When the switch is off, if the polarity of Np is measured once, is it positive at the bottom and negative at the top? Is the polarity of Nr also the same?

maychang

yhhhy posted on 2023-5-13 15:28 When the switch is turned off, is the polarity of Np positive at the bottom and negative at the top? Is the polarity of Nr also the same?

[When the switch is turned off, measure the polarity of Np once. Is it positive at the bottom and negative at the top? Is the polarity of Nr the same? ]

When the switch is off, the polarity of Np is positive at the bottom and negative at the top, but the polarity of Nr is negative at the bottom and positive at the top. This can also be seen from the markings of the terminals with the same name.

yhhhy

When turned off, the polarity of Nr is positive at the top and negative at the bottom. Why can the current on Nr flow from low potential to high potential?

maychang

yhhhy posted on 2023-5-14 11:43 When turned off, the polarity of Nr is positive at the top and negative at the bottom. Why can the current on Nr flow from low potential to high potential?

When the switch is off, the polarity of Nr is positive at the top and negative at the bottom.

At this time, Nr is a power source for the diode (not marked) and Vi, and its energy source is the magnetic energy stored in the transformer core during the switch-on period. The voltage across Nr is higher than Vi (note: Nr is a power source, the voltage across the two ends is positive at the top and negative at the bottom), so the current direction is as shown on the right side of the first post, from the upper end of Nr (without a dot) through Vi and then through the diode to the lower end of Nr. The diode is in forward conduction at this time.

yhhhy

Thank you for clarifying my doubts

maychang

yhhhy posted on 2023-5-16 14:20 Thank you for clearing up my doubts

The first circuit is a very common way for a forward converter to release the energy stored in the transformer core.

Np and Nr are actually two windings wound in parallel with two wires (with different wire diameters, Np wire is thick and Nr wire is thin). The two-wire winding can maximize coupling with almost no leakage inductance.

maychang

yhhhy posted on 2023-5-16 14:20 Thank you for clearing up my doubts

When the power switch is turned on, the voltage across the secondary winding Ns is as shown in the first figure, the diode D1 is turned on, the current in the inductor L increases, and the output capacitor is charged (while supplying power to the load). The magnetic flux generated by the current in Ns will offset part of the magnetic flux generated by the current in Np.

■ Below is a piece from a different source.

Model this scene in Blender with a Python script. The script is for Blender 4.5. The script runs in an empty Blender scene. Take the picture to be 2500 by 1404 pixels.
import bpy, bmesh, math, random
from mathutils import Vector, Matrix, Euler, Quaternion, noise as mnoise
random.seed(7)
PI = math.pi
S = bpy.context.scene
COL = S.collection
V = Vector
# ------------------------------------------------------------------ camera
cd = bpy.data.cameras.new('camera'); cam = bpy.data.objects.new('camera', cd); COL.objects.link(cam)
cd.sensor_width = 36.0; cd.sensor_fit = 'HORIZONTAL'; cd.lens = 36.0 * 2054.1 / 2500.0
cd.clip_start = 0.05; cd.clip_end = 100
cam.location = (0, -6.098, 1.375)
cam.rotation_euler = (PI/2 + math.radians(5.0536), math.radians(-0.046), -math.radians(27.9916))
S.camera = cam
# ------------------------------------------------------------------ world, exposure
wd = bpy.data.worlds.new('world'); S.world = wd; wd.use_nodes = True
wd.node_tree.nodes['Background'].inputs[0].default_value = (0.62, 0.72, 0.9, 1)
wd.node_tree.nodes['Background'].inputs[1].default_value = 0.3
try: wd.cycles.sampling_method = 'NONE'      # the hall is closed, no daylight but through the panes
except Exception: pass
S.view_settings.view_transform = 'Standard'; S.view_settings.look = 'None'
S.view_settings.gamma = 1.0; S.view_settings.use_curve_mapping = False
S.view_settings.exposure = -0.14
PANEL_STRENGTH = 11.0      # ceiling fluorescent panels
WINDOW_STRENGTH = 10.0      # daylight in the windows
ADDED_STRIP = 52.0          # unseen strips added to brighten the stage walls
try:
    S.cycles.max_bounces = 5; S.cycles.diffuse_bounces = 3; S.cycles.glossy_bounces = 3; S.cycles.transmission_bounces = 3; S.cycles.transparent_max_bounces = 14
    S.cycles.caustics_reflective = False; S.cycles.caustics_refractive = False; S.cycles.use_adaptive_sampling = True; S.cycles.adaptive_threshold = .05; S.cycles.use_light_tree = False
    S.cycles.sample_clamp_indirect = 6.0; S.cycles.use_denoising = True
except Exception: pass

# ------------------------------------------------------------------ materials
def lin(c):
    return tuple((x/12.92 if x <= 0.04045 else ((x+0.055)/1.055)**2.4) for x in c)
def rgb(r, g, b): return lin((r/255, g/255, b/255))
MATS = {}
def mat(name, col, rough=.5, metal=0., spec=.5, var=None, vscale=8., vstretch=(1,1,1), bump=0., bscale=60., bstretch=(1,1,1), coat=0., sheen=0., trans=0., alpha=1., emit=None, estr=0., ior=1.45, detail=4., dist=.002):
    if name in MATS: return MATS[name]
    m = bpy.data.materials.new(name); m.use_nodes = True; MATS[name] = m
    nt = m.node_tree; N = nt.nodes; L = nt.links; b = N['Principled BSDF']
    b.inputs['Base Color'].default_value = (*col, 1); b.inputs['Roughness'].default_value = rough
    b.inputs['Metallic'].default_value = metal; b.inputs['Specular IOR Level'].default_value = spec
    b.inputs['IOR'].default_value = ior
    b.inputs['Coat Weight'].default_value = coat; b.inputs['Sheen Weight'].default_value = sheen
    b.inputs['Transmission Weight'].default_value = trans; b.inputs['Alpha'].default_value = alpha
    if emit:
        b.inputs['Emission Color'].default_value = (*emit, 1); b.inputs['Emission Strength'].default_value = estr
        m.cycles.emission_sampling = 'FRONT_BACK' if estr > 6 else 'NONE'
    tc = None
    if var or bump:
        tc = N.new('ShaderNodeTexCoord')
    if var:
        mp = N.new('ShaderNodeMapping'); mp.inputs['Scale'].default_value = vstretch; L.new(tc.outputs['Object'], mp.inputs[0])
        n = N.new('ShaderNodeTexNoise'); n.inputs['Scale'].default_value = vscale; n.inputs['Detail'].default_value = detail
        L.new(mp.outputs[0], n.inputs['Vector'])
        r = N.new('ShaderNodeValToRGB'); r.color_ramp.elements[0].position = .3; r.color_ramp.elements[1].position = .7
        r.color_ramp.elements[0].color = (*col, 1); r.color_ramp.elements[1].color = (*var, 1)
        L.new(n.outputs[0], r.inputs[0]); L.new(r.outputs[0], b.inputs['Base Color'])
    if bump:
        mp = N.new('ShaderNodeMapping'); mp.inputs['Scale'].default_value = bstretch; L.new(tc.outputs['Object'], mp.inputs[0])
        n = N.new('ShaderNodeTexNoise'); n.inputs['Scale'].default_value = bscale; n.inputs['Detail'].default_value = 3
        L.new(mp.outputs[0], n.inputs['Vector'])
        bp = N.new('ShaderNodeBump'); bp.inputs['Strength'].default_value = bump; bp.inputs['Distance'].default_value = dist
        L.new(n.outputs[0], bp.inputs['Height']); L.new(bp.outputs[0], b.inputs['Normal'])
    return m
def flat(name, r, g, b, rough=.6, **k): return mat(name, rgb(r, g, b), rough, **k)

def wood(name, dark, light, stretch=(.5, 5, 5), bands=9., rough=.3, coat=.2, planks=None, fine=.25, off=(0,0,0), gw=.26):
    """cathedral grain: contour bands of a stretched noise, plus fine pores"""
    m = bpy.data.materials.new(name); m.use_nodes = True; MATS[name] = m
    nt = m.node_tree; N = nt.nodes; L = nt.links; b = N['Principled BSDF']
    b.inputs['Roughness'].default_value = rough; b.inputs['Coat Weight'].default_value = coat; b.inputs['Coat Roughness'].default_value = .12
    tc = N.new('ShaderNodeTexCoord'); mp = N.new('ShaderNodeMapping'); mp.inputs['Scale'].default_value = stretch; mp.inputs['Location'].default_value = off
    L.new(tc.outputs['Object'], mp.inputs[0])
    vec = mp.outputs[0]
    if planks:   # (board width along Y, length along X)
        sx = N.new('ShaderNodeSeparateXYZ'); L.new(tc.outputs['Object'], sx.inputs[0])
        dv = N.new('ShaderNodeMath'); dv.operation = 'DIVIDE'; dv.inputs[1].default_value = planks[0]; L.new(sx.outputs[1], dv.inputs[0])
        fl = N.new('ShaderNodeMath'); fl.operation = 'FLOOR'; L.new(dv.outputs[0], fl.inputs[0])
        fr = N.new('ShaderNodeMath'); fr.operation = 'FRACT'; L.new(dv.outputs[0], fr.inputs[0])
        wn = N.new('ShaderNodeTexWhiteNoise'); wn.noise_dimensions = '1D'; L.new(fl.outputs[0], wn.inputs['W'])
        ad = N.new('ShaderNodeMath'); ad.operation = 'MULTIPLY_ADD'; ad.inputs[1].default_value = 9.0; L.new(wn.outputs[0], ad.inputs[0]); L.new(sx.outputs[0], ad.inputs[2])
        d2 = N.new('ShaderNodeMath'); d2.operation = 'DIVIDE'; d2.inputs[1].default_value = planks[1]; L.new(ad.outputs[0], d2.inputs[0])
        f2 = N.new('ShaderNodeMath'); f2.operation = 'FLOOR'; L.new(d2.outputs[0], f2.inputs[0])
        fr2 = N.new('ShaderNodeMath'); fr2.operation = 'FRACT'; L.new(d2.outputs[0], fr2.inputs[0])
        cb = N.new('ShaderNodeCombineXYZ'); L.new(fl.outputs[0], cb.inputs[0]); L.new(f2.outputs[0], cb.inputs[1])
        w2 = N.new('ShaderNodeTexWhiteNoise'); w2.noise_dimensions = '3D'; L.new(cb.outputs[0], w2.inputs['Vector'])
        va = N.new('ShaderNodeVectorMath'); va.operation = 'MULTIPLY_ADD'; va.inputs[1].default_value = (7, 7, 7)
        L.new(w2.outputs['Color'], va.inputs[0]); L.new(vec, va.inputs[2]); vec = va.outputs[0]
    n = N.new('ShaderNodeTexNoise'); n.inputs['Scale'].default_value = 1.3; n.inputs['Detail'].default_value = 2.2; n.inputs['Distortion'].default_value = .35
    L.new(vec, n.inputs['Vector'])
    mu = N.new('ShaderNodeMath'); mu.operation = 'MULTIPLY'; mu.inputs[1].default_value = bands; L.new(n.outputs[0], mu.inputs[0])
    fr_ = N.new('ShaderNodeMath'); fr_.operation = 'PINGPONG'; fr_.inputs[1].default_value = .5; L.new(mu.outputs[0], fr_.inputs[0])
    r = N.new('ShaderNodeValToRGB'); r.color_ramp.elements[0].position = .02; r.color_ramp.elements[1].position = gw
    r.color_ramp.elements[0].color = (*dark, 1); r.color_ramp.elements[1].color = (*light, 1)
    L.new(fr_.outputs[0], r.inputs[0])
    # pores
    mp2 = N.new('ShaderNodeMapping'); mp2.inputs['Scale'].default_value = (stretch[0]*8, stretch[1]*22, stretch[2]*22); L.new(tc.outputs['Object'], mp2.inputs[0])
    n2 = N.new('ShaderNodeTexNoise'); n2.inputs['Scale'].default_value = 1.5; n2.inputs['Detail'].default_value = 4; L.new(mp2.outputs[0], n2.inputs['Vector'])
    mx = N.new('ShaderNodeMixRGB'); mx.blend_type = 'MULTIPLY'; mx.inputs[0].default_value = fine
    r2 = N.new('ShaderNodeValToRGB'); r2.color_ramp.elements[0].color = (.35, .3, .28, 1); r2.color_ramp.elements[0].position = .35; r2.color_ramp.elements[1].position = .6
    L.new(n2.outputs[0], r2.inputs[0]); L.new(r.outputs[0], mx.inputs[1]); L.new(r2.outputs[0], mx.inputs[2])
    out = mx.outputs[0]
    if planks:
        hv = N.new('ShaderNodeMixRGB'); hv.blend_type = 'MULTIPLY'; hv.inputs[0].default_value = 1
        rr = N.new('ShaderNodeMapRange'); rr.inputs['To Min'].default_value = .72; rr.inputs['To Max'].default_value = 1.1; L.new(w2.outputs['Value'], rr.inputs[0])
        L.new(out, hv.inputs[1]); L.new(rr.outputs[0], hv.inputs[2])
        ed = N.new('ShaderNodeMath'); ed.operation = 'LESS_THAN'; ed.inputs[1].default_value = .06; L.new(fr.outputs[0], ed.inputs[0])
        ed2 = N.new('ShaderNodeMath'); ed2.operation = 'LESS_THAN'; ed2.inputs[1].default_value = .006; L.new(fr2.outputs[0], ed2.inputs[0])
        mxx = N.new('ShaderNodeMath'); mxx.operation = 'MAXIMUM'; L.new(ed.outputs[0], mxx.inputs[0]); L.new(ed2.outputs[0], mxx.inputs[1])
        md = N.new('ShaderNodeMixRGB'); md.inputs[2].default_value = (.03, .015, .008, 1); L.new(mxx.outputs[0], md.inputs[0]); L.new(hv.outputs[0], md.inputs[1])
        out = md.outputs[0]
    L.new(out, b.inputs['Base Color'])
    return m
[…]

When the power switch is turned off, the Ns winding has no current due to the reverse direction of D1, and the current in the inductor L decreases. At this time, the current in the inductor L is maintained by D2, and the output capacitor is discharged (while supplying power to the load). However, at this time, the existing magnetic field energy in the transformer core has nowhere to be released. This requires the Nr winding. At this time, the current in the Nr winding is as shown on the right side of the first post. The Nr winding acts as a power source to charge Vi (the magnetic energy in the core is converted into electrical energy and returned to Vi). Therefore, the duty cycle of the power switch in this circuit cannot exceed 50%. If it exceeds, Nr cannot completely release the magnetic energy stored in the transformer core back to Vi during the shutdown of the power switch, which will cause the magnetic flux in the core to continue to increase and eventually enter magnetic saturation.

maychang

yhhhy posted on 2023-5-16 14:20 Thank you for clearing up my doubts

The circuit in the first post has a disadvantage: the two windings Np and Nr are wound in parallel with two wires, and the distributed capacitance is very large. However, the two windings are not at the same potential when alternating current. When the switch tube is turned on, one end of Np is at the positive power supply, and one end of Nr is at twice the power supply voltage. When the switch tube is turned off, one end of Np is still at the positive power supply, and one end of Nr is at the ground potential (negative power supply). In this way, a large current will flow through the distributed capacitance between the two windings.

This problem can be avoided by moving the diode above Nr (with the dotted end of Nr grounded).